The pair had opened a Pandora’s box. He said learn from Borromini and Vegas, not copy them. Symbolic depth, not pastiche. Use architecture to communicate with the public democratically — “as a sign, rather than as space” — but don’t dumb down. It’s about finding the right exterior language for the interior function.
Their own decorated sheds are variations on the theme of sign/billboard/advert outside and “main street” behind. The Best Catalogue Showroom, an out-of-town shop, sits behind an almost literally wallpaper façade, patterned “for its obvious appeal to the viewer”, to grab the eye of passing car drivers. Their Trubek and Wislocki houses in Nantucket pick a woody, classical-meets-New England barn style. The Museum of Contemporary Art extension in San Diego is bloated Spanish style. Behind the stage-set façades they function well, mostly thanks to Scott Brown’s thoughtful planning.
Sometimes, though, it all goes horribly wrong. All that knowing façadism can become wearying; the jokes and signs can miss the mark. A big aluminium antenna for Philadelphia’s Guild House sheltered housing to signify its TV-glued inhabitants inside? A ship’s wheel rose window for a harbourside house? Please. Houston’s Children’s Museum, with cartoon kids for caryatid columns, called “caryakids”? Boom, boom.

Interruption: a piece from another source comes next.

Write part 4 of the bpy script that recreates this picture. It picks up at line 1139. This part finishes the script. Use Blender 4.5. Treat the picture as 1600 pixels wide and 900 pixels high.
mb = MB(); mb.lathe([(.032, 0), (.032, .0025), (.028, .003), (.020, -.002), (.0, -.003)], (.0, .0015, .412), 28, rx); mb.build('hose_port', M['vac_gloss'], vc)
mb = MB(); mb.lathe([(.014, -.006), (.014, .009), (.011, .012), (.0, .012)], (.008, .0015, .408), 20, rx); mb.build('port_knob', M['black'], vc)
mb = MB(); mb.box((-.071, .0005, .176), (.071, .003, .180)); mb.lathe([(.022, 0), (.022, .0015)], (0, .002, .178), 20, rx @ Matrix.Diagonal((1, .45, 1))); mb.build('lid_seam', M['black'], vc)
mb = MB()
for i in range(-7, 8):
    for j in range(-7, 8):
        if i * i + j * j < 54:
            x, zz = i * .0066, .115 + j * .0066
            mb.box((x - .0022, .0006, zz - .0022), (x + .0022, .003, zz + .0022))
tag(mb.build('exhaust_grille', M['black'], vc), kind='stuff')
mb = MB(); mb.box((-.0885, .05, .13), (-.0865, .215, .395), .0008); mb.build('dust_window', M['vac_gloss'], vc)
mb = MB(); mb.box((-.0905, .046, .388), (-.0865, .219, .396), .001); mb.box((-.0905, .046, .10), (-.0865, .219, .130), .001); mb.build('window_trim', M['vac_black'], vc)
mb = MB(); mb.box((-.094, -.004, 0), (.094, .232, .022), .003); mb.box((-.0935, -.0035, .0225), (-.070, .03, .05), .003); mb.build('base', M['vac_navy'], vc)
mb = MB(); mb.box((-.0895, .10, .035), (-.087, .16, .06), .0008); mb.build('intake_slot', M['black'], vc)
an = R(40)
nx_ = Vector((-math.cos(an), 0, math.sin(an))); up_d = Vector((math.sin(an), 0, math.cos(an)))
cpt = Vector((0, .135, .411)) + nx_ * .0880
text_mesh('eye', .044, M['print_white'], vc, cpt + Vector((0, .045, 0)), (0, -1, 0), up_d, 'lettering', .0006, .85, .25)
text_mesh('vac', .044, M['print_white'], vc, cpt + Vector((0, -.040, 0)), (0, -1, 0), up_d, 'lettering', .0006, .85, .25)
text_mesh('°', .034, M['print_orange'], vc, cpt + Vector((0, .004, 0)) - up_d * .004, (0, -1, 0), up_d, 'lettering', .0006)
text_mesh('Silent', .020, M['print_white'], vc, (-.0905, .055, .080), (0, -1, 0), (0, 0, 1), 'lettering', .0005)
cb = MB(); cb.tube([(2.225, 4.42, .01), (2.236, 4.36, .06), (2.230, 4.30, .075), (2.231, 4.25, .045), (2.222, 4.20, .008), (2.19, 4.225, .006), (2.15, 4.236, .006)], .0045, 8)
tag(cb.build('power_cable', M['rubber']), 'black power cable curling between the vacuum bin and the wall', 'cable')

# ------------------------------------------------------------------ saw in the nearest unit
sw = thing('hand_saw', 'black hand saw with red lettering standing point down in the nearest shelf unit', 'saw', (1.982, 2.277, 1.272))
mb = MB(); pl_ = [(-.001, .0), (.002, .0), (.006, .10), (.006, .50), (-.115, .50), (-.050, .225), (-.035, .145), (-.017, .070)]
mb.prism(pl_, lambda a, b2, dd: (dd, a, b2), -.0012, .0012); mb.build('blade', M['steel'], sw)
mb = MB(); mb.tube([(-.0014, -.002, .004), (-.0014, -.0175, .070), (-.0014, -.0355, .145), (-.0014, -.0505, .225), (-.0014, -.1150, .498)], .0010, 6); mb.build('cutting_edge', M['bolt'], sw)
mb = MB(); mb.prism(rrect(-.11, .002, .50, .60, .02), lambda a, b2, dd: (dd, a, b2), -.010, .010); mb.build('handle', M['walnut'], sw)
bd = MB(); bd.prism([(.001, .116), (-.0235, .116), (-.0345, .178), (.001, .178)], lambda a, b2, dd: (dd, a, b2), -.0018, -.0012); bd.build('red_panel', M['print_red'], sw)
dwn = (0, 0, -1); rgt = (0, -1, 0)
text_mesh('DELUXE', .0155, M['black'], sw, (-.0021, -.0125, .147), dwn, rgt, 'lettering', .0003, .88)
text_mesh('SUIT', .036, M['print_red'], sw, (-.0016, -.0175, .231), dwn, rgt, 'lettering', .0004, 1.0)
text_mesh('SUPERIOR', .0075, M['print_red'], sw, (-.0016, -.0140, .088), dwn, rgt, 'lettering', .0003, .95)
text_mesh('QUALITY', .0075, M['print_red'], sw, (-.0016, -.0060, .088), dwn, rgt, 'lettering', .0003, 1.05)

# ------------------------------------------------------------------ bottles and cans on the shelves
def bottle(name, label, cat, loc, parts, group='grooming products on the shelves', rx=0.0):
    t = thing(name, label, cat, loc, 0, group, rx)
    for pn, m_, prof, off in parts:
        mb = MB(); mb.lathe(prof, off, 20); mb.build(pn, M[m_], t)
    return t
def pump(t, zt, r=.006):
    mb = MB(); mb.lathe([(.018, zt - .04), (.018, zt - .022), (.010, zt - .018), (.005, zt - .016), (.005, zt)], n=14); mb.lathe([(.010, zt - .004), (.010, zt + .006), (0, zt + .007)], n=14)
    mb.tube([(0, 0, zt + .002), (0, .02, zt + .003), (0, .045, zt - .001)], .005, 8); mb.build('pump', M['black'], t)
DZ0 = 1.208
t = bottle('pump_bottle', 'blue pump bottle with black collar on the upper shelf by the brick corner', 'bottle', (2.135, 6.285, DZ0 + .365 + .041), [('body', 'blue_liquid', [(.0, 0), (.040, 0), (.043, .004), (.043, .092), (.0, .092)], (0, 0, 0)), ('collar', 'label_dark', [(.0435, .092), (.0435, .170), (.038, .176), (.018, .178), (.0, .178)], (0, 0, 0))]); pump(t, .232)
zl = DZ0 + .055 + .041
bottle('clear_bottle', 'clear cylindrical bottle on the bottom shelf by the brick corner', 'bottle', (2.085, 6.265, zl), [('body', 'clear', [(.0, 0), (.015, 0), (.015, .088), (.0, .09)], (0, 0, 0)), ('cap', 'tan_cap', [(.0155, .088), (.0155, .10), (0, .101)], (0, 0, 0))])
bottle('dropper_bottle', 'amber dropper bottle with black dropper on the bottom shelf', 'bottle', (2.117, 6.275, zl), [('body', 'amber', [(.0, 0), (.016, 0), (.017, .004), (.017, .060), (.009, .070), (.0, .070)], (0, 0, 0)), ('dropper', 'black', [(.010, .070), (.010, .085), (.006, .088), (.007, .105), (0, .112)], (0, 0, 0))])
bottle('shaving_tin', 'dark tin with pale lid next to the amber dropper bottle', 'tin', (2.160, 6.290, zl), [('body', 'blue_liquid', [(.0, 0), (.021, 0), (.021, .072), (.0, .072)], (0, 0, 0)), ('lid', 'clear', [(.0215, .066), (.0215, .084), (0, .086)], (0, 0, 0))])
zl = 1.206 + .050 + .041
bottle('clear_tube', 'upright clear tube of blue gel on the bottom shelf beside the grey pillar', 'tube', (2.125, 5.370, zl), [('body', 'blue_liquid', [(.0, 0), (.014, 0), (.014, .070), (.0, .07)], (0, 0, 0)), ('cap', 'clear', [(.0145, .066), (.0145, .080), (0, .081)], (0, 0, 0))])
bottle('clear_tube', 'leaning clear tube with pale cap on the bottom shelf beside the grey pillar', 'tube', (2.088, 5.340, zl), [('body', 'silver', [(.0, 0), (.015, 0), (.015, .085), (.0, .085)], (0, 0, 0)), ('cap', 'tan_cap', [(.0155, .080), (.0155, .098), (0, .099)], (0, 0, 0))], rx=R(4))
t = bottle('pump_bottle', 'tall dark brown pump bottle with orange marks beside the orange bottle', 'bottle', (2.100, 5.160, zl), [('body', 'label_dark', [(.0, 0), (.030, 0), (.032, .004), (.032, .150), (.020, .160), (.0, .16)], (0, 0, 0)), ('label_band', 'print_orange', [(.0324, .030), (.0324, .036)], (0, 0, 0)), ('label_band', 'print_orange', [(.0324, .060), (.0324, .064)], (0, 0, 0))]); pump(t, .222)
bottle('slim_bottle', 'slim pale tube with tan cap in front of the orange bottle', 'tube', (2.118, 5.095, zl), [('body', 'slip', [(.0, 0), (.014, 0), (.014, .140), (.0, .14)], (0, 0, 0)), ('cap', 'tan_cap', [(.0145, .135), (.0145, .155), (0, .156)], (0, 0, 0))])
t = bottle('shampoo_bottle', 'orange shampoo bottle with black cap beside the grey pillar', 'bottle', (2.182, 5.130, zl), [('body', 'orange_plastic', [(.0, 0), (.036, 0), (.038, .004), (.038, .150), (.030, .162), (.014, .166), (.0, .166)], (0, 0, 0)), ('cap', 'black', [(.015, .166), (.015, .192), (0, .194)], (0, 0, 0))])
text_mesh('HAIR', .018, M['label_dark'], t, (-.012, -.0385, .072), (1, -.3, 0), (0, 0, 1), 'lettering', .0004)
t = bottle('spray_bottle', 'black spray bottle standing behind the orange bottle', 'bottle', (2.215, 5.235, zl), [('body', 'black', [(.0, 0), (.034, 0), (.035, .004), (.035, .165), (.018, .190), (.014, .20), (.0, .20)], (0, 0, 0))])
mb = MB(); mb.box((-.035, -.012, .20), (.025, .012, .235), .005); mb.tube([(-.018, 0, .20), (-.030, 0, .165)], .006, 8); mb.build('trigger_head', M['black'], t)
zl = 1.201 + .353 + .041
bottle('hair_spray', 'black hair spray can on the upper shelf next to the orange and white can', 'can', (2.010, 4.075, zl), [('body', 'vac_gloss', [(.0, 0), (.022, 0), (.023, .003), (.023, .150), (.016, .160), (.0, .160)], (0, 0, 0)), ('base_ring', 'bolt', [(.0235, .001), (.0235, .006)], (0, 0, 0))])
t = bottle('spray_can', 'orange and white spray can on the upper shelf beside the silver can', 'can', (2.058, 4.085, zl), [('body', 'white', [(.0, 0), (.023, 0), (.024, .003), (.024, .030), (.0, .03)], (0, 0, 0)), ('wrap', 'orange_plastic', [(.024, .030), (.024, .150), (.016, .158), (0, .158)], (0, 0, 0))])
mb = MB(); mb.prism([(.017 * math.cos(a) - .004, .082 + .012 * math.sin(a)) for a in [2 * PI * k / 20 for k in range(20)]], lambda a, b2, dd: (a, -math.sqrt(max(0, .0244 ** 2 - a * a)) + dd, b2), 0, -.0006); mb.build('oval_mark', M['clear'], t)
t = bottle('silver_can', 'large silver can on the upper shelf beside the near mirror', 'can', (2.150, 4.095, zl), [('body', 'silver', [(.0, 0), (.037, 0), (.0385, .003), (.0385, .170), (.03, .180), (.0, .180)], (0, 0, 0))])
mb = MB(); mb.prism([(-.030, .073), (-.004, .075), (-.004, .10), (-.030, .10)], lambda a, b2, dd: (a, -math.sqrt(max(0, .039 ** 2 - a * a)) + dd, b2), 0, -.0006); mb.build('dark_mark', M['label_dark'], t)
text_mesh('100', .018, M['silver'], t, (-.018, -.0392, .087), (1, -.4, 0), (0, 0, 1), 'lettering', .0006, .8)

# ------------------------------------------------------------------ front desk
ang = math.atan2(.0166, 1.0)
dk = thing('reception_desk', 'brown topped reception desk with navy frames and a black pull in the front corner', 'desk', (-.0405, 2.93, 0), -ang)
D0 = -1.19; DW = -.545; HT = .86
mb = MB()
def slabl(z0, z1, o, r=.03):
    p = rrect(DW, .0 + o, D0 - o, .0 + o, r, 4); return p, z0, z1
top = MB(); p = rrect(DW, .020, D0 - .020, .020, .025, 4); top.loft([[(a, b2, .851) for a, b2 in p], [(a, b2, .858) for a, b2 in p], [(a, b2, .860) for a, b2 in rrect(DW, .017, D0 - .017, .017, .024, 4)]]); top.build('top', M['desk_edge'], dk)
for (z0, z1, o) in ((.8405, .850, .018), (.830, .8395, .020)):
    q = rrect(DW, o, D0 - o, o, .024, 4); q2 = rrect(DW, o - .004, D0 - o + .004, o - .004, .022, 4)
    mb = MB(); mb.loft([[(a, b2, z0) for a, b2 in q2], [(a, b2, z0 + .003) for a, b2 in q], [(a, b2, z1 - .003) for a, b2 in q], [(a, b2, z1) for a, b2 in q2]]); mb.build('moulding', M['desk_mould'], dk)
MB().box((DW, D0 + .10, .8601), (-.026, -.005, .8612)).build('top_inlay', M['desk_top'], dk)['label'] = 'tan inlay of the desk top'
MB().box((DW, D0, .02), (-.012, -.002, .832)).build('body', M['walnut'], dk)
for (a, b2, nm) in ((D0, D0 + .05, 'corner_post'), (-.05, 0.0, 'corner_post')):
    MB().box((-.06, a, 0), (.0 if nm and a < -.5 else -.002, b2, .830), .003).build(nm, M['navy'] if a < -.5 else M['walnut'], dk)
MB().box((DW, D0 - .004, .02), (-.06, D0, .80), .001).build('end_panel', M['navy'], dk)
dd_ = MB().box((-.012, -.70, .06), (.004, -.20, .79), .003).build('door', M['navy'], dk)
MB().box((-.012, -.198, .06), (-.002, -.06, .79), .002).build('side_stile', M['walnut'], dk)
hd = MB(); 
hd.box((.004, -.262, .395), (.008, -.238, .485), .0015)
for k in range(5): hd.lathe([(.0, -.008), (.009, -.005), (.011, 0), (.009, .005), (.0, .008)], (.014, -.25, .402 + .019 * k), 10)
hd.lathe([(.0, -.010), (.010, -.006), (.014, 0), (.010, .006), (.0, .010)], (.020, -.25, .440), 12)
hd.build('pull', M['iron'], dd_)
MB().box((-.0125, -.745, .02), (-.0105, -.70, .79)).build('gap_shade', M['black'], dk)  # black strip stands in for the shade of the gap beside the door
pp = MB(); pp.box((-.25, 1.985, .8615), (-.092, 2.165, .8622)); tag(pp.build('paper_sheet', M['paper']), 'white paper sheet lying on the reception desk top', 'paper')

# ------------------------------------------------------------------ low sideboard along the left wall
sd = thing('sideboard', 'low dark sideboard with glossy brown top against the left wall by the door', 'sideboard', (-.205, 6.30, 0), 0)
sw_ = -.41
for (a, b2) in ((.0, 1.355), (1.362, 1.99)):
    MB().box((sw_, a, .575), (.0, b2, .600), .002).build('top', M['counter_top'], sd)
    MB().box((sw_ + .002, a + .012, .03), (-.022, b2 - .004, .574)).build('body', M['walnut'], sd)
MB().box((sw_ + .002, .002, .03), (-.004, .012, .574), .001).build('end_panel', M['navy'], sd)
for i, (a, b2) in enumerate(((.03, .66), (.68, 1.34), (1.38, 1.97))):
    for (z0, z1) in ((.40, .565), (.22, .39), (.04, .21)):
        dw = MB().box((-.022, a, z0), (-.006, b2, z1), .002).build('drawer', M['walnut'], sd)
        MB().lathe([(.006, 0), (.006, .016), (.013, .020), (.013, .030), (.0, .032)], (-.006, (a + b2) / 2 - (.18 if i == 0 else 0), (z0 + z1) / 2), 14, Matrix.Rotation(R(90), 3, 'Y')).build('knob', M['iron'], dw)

The National Gallery’s Sainsbury Wing remains their most controversial work. This was, of course, the building which replaced the original “carbuncle” denounced by Prince Charles. There was a lot riding on it. “We poured our heart and soul into the building,” Venturi says. But they found themselves foreigners walking into a parochial nest of vipers. In those days you were either a modernist or a traditionalist. These two were both.
Their building offended “snobbish” British critics, “but part of problem is they didn’t know enough history,” Venturi retorts. They called it pastiche, but that was partly the point. It’s a comment on the Eighties architecture style wars. OK, Charlie, you want history? Here it is, like wallpaper on a roll. OK, modernist critics, you want pastiche? Here it is in spades. The gallery, says Venturi, “a billboard done in Portland stone”, playing with the dull façade of William Wilkins’s 19th-century gallery, as if to say, is this what all that fuss is about?
I don’t care for its more obvious tricks, such as the overtly false trusses not holding up the interior’s staircase ceiling. But behind the façade there’s a functioning building, whose galleries, based on John Soane’s Dulwich Picture Gallery, show up the Renaissance paintings beautifully.